_Recorded information_:
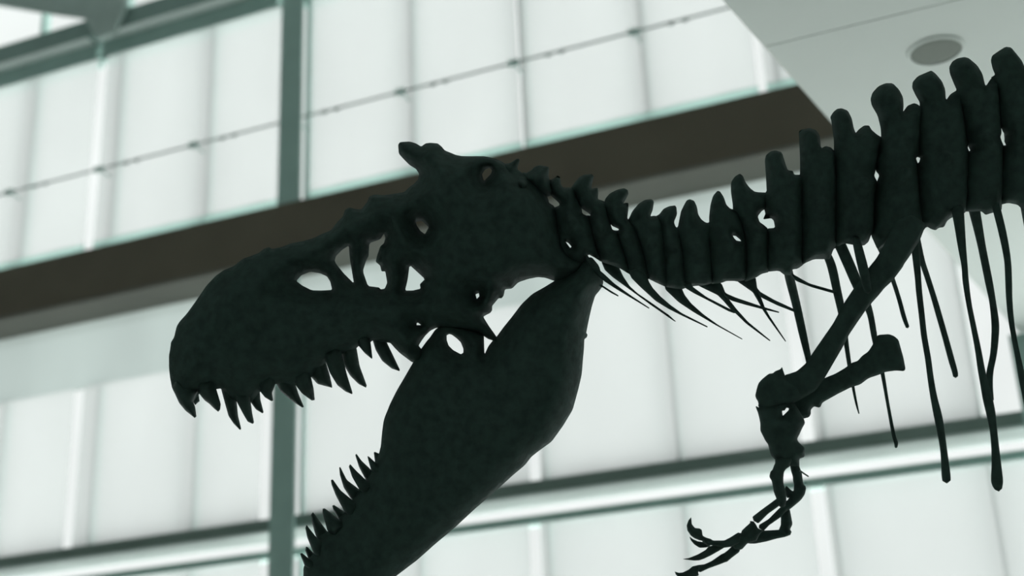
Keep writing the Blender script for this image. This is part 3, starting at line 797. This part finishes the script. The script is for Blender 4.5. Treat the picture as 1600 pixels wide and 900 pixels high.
HAND = [
    ('metacarpal', [(1213.5, 779), (1200, 789), (1189, 797), (1175.5, 807.5), (1177.5, 814), (1185, 818), (1200, 803), (1217.5, 790.5), (1224, 784), (1220, 775)], -0.03, 0.9),
    ('metacarpal', [(1218, 793.5), (1201, 811), (1186, 820), (1185.5, 825), (1193, 830), (1202, 820.5), (1220, 808), (1230, 797), (1230, 788)], 0.02, 0.9),
    ('forearm_bone', [(1220, 800), (1220, 820), (1217, 827.5), (1212, 832), (1228, 838.5), (1235, 836), (1237, 831), (1234.5, 827), (1238.5, 819), (1234, 795), (1226, 792)], 0.05, 0.9),
    ('metacarpal', [(1219, 827.5), (1205, 828.5), (1193, 829), (1180, 832), (1164, 842), (1164, 848), (1172, 849.5), (1180, 849.5), (1198, 846), (1212, 842), (1229, 838.5), (1228, 830)], 0.05, 0.9),
    ('carpal', [(1171.7, 814), (1177.5, 814.5), (1181, 819), (1184, 825), (1192, 829), (1186, 837), (1182, 845), (1168, 849), (1159.5, 858.3), (1156, 859), (1148, 858), (1142, 850), (1143, 840), (1153, 832), (1158, 833), (1159, 829), (1172, 817)], 0.0, 1.0),
    ('phalanx', [(1158, 833), (1153, 832), (1140.5, 840), (1131.7, 844.5), (1114, 844.5), (1110.5, 842), (1101.7, 839.5), (1098, 838), (1097, 846), (1106, 853), (1112, 852), (1131, 856), (1142.8, 854.4), (1156, 848)], -0.02, 0.9),
    ('claw', [(1080, 808), (1075.6, 813), (1072.8, 821), (1074, 829), (1079.4, 837), (1085, 841), (1092, 844), (1102, 846), (1105, 841), (1098, 837), (1096.7, 828), (1092.8, 825.5), (1086, 825), (1081, 819)], -0.03, 0.8),
    ('claw', [(1077, 838), (1079.5, 844.5), (1085, 851), (1093, 856), (1104, 855.5), (1110, 853), (1108, 846), (1100, 847), (1090.5, 845.8), (1083, 842.5)], 0.02, 0.8),
    ('claw', [(1066, 873.7), (1077, 871.7), (1091.7, 865.6), (1102.8, 859), (1107, 854), (1122, 850), (1140, 852), (1132.8, 855), (1122.8, 861), (1110.5, 868), (1100.6, 872.8), (1092.8, 875.6), (1084, 876)], 0.0, 0.8),
    ('phalanx', [(1144, 853), (1138, 859), (1131.7, 864), (1127, 866), (1122.8, 869), (1111.7, 876.7), (1100.6, 881.7), (1090.5, 882.8), (1088, 890), (1094, 894.4), (1108, 887.8), (1125, 881.7), (1133, 878.5), (1136, 877.8), (1142.8, 872),
                 (1155, 862.8), (1157, 858), (1154, 852)], 0.03, 0.9),
    ('claw', [(1092, 882.5), (1086, 884), (1081.7, 885), (1076, 890), (1067, 894.4), (1060.5, 895), (1054, 892.8), (1056, 897.8), (1060, 902), (1070, 906), (1082, 904), (1092, 899), (1091, 894.4), (1094, 888)], 0.03, 0.8),
]
for nm, p, dw, rr in HAND:
    bone(nm, p, ROOT, (), ARM_W + dw, 9, rr, 2.2, None, 0.10, rough=0.05)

_Exercise_:
All of the lines above should be retyped precisely, apart from the pictures.

_Written response_:
Keep writing the Blender script for this image. This is part 3, starting at line 797. This part finishes the script. The script is for Blender 4.5. Treat the picture as 1600 pixels wide and 900 pixels high.
HAND = [
    ('metacarpal', [(1213.5, 779), (1200, 789), (1189, 797), (1175.5, 807.5), (1177.5, 814), (1185, 818), (1200, 803), (1217.5, 790.5), (1224, 784), (1220, 775)], -0.03, 0.9),
    ('metacarpal', [(1218, 793.5), (1201, 811), (1186, 820), (1185.5, 825), (1193, 830), (1202, 820.5), (1220, 808), (1230, 797), (1230, 788)], 0.02, 0.9),
    ('forearm_bone', [(1220, 800), (1220, 820), (1217, 827.5), (1212, 832), (1228, 838.5), (1235, 836), (1237, 831), (1234.5, 827), (1238.5, 819), (1234, 795), (1226, 792)], 0.05, 0.9),
    ('metacarpal', [(1219, 827.5), (1205, 828.5), (1193, 829), (1180, 832), (1164, 842), (1164, 848), (1172, 849.5), (1180, 849.5), (1198, 846), (1212, 842), (1229, 838.5), (1228, 830)], 0.05, 0.9),
    ('carpal', [(1171.7, 814), (1177.5, 814.5), (1181, 819), (1184, 825), (1192, 829), (1186, 837), (1182, 845), (1168, 849), (1159.5, 858.3), (1156, 859), (1148, 858), (1142, 850), (1143, 840), (1153, 832), (1158, 833), (1159, 829), (1172, 817)], 0.0, 1.0),
    ('phalanx', [(1158, 833), (1153, 832), (1140.5, 840), (1131.7, 844.5), (1114, 844.5), (1110.5, 842), (1101.7, 839.5), (1098, 838), (1097, 846), (1106, 853), (1112, 852), (1131, 856), (1142.8, 854.4), (1156, 848)], -0.02, 0.9),
    ('claw', [(1080, 808), (1075.6, 813), (1072.8, 821), (1074, 829), (1079.4, 837), (1085, 841), (1092, 844), (1102, 846), (1105, 841), (1098, 837), (1096.7, 828), (1092.8, 825.5), (1086, 825), (1081, 819)], -0.03, 0.8),
    ('claw', [(1077, 838), (1079.5, 844.5), (1085, 851), (1093, 856), (1104, 855.5), (1110, 853), (1108, 846), (1100, 847), (1090.5, 845.8), (1083, 842.5)], 0.02, 0.8),
    ('claw', [(1066, 873.7), (1077, 871.7), (1091.7, 865.6), (1102.8, 859), (1107, 854), (1122, 850), (1140, 852), (1132.8, 855), (1122.8, 861), (1110.5, 868), (1100.6, 872.8), (1092.8, 875.6), (1084, 876)], 0.0, 0.8),
    ('phalanx', [(1144, 853), (1138, 859), (1131.7, 864), (1127, 866), (1122.8, 869), (1111.7, 876.7), (1100.6, 881.7), (1090.5, 882.8), (1088, 890), (1094, 894.4), (1108, 887.8), (1125, 881.7), (1133, 878.5), (1136, 877.8), (1142.8, 872),
                 (1155, 862.8), (1157, 858), (1154, 852)], 0.03, 0.9),
    ('claw', [(1092, 882.5), (1086, 884), (1081.7, 885), (1076, 890), (1067, 894.4), (1060.5, 895), (1054, 892.8), (1056, 897.8), (1060, 902), (1070, 906), (1082, 904), (1092, 899), (1091, 894.4), (1094, 888)], 0.03, 0.8),
]
for nm, p, dw, rr in HAND:
    bone(nm, p, ROOT, (), ARM_W + dw, 9, rr, 2.2, None, 0.10, rough=0.05)